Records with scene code

** BEGIN **

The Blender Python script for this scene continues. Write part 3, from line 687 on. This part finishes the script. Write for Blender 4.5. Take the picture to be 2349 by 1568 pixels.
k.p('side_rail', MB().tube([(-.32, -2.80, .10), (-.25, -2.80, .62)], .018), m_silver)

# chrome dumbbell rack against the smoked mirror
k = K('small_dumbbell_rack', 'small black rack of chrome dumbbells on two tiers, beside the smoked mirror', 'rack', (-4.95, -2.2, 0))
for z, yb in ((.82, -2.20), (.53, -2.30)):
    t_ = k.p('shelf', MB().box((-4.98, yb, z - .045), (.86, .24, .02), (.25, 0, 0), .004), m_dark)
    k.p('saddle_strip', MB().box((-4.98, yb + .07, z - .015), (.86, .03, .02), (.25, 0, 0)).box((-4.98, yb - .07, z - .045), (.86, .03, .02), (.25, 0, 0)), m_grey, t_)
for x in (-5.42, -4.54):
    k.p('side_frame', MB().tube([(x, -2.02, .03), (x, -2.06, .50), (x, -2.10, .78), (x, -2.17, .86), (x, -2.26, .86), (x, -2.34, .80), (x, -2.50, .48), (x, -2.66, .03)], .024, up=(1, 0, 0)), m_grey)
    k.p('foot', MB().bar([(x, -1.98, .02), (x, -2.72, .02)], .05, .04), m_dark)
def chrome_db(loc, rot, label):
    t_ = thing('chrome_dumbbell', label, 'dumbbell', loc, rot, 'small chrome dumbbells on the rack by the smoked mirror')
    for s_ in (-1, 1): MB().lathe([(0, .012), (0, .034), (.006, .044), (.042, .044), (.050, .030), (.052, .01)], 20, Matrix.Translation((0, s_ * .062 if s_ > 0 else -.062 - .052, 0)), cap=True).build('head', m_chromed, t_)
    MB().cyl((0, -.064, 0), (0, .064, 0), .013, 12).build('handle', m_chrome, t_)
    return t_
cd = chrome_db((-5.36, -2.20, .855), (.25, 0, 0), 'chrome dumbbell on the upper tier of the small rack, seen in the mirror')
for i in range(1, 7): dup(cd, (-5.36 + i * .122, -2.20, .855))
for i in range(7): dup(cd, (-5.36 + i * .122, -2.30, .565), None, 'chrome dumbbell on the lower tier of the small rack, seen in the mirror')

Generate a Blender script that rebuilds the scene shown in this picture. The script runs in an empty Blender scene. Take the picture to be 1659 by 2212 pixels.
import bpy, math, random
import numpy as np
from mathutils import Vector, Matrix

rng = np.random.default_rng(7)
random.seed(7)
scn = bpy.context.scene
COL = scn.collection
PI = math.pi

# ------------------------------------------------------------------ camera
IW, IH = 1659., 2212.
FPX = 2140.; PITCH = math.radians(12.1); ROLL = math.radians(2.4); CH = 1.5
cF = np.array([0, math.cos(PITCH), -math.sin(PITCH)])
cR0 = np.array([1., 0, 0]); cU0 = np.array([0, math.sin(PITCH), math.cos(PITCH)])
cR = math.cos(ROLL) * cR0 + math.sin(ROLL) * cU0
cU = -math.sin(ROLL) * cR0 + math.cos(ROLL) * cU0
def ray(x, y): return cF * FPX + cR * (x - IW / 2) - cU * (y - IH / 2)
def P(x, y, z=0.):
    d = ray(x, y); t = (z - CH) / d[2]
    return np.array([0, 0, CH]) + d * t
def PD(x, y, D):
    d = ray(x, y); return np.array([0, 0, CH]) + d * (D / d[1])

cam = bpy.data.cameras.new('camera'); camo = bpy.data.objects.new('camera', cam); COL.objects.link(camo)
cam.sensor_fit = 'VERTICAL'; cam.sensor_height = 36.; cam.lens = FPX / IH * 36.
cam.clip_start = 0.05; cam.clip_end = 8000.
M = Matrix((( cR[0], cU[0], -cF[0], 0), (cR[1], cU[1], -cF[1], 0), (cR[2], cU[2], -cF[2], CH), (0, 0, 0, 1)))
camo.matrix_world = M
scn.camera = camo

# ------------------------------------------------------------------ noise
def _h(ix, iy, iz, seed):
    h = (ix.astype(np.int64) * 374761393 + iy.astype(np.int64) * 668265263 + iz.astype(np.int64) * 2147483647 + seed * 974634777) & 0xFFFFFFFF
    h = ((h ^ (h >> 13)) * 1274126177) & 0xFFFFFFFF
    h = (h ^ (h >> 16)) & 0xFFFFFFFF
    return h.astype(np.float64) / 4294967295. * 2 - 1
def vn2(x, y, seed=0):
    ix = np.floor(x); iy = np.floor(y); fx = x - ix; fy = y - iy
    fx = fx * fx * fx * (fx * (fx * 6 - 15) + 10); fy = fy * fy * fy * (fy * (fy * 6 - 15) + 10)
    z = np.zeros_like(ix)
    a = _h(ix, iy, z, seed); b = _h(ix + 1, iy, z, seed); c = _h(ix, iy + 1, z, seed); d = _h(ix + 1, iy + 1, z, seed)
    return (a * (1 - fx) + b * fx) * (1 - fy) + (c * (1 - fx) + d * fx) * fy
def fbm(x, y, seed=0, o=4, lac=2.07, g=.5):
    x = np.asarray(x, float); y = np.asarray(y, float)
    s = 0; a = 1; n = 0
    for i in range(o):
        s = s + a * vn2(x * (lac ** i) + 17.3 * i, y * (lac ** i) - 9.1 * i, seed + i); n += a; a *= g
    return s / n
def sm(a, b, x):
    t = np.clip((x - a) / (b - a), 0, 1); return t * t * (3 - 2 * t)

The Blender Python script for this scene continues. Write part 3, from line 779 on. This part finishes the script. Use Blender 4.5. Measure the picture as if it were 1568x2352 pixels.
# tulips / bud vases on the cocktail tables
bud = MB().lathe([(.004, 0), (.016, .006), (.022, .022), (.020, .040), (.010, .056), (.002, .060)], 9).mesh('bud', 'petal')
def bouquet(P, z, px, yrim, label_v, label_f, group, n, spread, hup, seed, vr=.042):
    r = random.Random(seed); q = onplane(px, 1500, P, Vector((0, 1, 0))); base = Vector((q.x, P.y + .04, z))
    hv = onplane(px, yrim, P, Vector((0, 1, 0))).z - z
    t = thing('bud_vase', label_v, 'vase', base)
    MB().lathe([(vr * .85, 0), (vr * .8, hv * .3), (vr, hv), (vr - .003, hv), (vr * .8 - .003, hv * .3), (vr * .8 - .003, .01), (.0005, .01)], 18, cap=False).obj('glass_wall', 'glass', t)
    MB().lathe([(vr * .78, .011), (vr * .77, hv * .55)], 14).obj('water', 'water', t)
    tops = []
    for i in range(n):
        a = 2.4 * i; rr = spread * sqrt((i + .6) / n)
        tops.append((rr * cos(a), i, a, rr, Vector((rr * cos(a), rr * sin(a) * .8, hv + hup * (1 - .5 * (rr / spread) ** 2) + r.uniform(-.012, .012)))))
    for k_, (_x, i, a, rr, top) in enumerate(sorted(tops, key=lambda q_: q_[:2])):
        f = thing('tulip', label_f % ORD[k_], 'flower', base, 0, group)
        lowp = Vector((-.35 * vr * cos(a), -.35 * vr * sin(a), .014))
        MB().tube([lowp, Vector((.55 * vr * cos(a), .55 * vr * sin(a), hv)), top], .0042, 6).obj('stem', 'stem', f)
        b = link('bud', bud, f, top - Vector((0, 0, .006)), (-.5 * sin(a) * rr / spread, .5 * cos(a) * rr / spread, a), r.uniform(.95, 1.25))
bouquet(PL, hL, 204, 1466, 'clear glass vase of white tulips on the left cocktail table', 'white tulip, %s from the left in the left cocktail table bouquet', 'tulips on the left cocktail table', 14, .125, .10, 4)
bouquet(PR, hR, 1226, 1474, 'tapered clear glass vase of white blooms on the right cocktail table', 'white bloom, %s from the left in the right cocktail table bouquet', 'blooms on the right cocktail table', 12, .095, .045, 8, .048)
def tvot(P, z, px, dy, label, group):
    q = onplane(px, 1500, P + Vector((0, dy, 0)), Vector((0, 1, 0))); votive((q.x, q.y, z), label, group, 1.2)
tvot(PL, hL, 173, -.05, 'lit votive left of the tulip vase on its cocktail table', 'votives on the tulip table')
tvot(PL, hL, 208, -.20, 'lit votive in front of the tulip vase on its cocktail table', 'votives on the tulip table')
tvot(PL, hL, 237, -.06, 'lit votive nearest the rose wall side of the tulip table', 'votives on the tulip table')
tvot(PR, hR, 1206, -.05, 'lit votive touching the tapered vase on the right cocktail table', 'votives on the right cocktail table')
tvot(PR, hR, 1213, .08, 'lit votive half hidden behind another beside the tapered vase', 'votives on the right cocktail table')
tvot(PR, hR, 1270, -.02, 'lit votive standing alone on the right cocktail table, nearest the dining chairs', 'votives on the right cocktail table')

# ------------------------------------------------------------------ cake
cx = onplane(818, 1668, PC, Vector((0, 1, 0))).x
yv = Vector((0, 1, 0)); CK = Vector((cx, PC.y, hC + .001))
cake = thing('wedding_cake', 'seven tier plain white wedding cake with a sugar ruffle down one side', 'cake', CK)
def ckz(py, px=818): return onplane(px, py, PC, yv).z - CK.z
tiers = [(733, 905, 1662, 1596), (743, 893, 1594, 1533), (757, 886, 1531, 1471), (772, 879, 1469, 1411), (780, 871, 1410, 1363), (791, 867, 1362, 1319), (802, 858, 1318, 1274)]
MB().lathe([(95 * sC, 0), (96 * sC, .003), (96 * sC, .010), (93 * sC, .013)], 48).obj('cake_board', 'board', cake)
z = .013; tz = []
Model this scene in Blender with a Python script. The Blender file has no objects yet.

** END **

Everything from the first line through the line containing "PI = math.pi" should be quoted exactly, and nothing beyond it.

- Answer for this exercise:
The Blender Python script for this scene continues. Write part 3, from line 687 on. This part finishes the script. Write for Blender 4.5. Take the picture to be 2349 by 1568 pixels.
k.p('side_rail', MB().tube([(-.32, -2.80, .10), (-.25, -2.80, .62)], .018), m_silver)

# chrome dumbbell rack against the smoked mirror
k = K('small_dumbbell_rack', 'small black rack of chrome dumbbells on two tiers, beside the smoked mirror', 'rack', (-4.95, -2.2, 0))
for z, yb in ((.82, -2.20), (.53, -2.30)):
    t_ = k.p('shelf', MB().box((-4.98, yb, z - .045), (.86, .24, .02), (.25, 0, 0), .004), m_dark)
    k.p('saddle_strip', MB().box((-4.98, yb + .07, z - .015), (.86, .03, .02), (.25, 0, 0)).box((-4.98, yb - .07, z - .045), (.86, .03, .02), (.25, 0, 0)), m_grey, t_)
for x in (-5.42, -4.54):
    k.p('side_frame', MB().tube([(x, -2.02, .03), (x, -2.06, .50), (x, -2.10, .78), (x, -2.17, .86), (x, -2.26, .86), (x, -2.34, .80), (x, -2.50, .48), (x, -2.66, .03)], .024, up=(1, 0, 0)), m_grey)
    k.p('foot', MB().bar([(x, -1.98, .02), (x, -2.72, .02)], .05, .04), m_dark)
def chrome_db(loc, rot, label):
    t_ = thing('chrome_dumbbell', label, 'dumbbell', loc, rot, 'small chrome dumbbells on the rack by the smoked mirror')
    for s_ in (-1, 1): MB().lathe([(0, .012), (0, .034), (.006, .044), (.042, .044), (.050, .030), (.052, .01)], 20, Matrix.Translation((0, s_ * .062 if s_ > 0 else -.062 - .052, 0)), cap=True).build('head', m_chromed, t_)
    MB().cyl((0, -.064, 0), (0, .064, 0), .013, 12).build('handle', m_chrome, t_)
    return t_
cd = chrome_db((-5.36, -2.20, .855), (.25, 0, 0), 'chrome dumbbell on the upper tier of the small rack, seen in the mirror')
for i in range(1, 7): dup(cd, (-5.36 + i * .122, -2.20, .855))
for i in range(7): dup(cd, (-5.36 + i * .122, -2.30, .565), None, 'chrome dumbbell on the lower tier of the small rack, seen in the mirror')

Generate a Blender script that rebuilds the scene shown in this picture. The script runs in an empty Blender scene. Take the picture to be 1659 by 2212 pixels.
import bpy, math, random
import numpy as np
from mathutils import Vector, Matrix

rng = np.random.default_rng(7)
random.seed(7)
scn = bpy.context.scene
COL = scn.collection
PI = math.pi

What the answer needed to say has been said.